Wall Street, the big banks, and Corporate America want to keep the China profits flowing.  They are the biggest contributors to the President and Congress’s reelection.  So the President and Congress do everything to favor China’s industrial policy.   They not only offshore our economy but the President and Congress refuse to compete in globalization; refuse to develop an industrial policy for the U.S.; refuse to enforce our trade laws; do nothing about China’s devaluing its currency; do nothing about China’s trade violations; do nothing about human rights in China; do nothing about China’s stealing our trade secrets, inventions and patents and do everything to favor China, even exempting China from the oil sanctions against Iran.

To favor China and keep the contributions flowing, the President and Congress even refuse to cut taxes that would help small business, that would promote exports, slow the offshoring of jobs, cut the size of government, give instant tax reform, produce billions to pay down the debt and release trillions in offshore profits for Corporate America to invest and create millions of jobs to jumpstart the economy.   If we can get the President and Congress to favor the United States like they favor China we could head the country in the right direction.


4 Responses to “Favoring China”

  1. Most of the members of one party and too many members of the other party are bought and sold by the highest bidders.

    Candidates of both parties are dialing for the same commercial dollars and in the process have adopted the mantra “Keep Capital Happy”. Unfortunately Capital includes China and its multi-national/non-national corporate enablers.

  2. David Ricardo, often credited with systematizing economics, developed the concept of comparative advantage, the pot of gold at the end of the rainbow of free trade.

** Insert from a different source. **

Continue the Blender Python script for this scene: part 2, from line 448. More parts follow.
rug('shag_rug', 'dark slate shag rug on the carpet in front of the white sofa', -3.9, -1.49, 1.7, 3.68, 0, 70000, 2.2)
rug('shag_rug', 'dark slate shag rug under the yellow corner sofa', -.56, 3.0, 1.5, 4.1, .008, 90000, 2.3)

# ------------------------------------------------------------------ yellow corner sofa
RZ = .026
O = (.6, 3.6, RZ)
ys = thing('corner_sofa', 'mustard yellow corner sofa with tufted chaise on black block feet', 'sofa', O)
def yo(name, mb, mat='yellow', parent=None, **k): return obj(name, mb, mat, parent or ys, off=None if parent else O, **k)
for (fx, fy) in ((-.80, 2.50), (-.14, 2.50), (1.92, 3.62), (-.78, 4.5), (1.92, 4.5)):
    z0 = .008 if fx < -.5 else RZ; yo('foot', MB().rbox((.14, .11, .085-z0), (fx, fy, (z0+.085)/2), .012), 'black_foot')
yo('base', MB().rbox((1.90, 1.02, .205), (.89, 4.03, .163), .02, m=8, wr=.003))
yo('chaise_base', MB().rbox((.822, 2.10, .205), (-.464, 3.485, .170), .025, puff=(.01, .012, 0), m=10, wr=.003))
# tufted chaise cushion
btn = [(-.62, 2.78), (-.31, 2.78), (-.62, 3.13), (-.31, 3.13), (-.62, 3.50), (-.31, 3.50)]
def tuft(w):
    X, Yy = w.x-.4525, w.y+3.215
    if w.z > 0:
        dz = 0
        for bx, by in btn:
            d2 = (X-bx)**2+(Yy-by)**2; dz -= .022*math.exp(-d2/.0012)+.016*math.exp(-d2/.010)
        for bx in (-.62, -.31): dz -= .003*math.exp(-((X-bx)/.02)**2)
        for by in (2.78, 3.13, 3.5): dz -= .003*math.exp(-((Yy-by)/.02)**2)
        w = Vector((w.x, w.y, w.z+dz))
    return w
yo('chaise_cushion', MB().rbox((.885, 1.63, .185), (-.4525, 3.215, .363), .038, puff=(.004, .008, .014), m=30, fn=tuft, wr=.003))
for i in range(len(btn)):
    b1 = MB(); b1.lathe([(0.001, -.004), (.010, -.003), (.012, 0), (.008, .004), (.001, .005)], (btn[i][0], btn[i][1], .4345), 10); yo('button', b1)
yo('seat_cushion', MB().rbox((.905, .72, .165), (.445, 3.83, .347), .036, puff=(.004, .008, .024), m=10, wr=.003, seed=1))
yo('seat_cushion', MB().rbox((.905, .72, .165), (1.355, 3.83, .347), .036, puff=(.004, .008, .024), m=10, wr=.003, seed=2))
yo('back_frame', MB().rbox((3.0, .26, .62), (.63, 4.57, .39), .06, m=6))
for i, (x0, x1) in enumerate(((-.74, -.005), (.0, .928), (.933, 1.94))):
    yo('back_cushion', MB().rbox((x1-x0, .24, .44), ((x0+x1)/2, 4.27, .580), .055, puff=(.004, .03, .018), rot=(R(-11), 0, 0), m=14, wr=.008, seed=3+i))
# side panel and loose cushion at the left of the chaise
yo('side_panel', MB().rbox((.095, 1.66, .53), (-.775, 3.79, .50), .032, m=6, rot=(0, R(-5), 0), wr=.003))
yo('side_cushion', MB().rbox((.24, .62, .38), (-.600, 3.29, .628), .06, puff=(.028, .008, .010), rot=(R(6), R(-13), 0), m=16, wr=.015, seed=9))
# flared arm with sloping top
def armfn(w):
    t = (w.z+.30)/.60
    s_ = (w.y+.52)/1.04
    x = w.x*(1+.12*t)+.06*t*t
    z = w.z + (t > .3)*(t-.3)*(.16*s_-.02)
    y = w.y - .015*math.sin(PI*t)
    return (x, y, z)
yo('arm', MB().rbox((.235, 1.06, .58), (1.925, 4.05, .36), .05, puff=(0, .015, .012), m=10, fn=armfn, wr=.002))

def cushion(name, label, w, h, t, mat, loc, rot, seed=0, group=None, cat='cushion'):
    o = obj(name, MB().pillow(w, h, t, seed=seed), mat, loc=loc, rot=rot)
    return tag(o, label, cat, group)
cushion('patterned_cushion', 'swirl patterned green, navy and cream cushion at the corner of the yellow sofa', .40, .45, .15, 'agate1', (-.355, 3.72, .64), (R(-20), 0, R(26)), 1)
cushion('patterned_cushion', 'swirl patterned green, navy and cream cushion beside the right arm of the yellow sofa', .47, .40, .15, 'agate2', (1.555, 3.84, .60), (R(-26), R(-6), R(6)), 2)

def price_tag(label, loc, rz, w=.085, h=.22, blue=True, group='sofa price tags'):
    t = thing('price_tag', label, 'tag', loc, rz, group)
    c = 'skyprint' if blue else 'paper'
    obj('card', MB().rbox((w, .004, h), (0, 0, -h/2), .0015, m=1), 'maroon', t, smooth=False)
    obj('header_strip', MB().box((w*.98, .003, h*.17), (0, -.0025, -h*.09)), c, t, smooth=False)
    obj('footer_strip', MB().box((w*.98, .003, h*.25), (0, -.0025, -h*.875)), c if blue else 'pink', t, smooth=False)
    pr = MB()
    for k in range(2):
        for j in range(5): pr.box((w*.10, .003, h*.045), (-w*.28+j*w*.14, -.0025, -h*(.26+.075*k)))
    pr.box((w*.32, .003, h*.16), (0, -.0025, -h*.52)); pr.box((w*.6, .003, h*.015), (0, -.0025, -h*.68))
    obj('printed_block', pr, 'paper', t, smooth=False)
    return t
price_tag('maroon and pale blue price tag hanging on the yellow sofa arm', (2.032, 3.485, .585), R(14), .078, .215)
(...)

As a system thinker Ricardo recognized that destroyers of free trade could cause the results of free trade to be less than the sum of the parts and not ultimately resulting in comparative advantage.

    In Chapter 19 of the 1817 classic On the Principles of Political Economy, and Taxation, David Ricardo identified, in addition to war, removal of capital and a new tax as destroyers of the comparative advantage which a country before possessed in manufacturing.

    Meaningful declines in U. S. Global Competitiveness since the mid-1990’s can be attributable the significant increase in the number of U.S. trading partners that have enacted Value-added taxes, the increases in those VAT rates and the dramatic increase in the dollar volume of U.S. exports subject to VATs. In 1990 U.S. exports were subject to consumption taxes levied by about 45 U.S. Trading partners but by 2010 all but about 20 U.S. trading partners levied consumption taxes, averaging 17%, on over $ 1.280 trillion of U.S. exports. The United States Government levies no federal consumption tax on the over $ 1.948 trillion of exports into the U.S.

    The unresponsiveness of U.S. Political leaders to these changes that David Ricardo, the father of classical political economics, warned; has subjected U.S. workers and businesses to a plight similar to the frog in the boiling water parable.

  3. Tom T. says:

    Actually, I think a 6% VAT tax would mean the difference of 12% because it is 6% penalty for the importer and a possible 6% tax relief for the domestic company as the foreign tax would be offsetting taxes the domestic entity would have to pay. Any country that allows a VAT tax to exist for in their export countries needs to be wary of the above math. It might be okay for the former French colonial countries in Africa, but they aren’t playing the “let us buy their economy” game that China is playing.

    Our politicians are incredibly incompetent when it comes to the affects of trade deficits and fiscal deficits. They are not that much better at managing the government, as any republican is quick to point out (this of course means them too, because of course it is THEIR JOB when they are in office).

    I totally agree with Hugh. We have the best government money can buy. They are frittering off the accumulated wealth of Americans just to be “right” and to profit their cronies.

    Oligarchs wishing to get policy that benefits them only needs a propaganda story for the party not in power and then just needs to buy a few from the other party to keep policy leaning their way. “Keep Capital Happy” for advantage in the next political race. There are oligarchs who can profit from it and advantage politicians who agree with them when it comes to campaign contributions or punish the ones who don’t agree with them. It really doesn’t matter if the policy is sound or not. They hear only the silent passing of money or advantage behind closed doors.

    Tom T.

  4. Joe Brooks says:

    Very excellent article, as always from the Senator.

    Based on my research I would suggest somewhat different numbers.

    I would start at a 6% VAT, a 5% tariff and a 5% border duty, moving them up yearly to avoid a system shock, as we do not have the manufacturing capability in place to survive a large import tariff, suddenly.

    Subsidies would have to be used to provide starter funds for small American firms, with contracts that they stay in the US. Just as Congress did 230 years ago.

    After 5 years, a matching Red Chinese VAT of 17% [look it up, that is what they have] and matching tariffs of 20 to 60% and border duties of 10% would place us in a competitive position with Red China, Germany, Japan, India, Brazil, Mexico, etc. and adjusted as needed. All of these nations have at least that much protection in place. Is it any wonder we are being looted and colonized?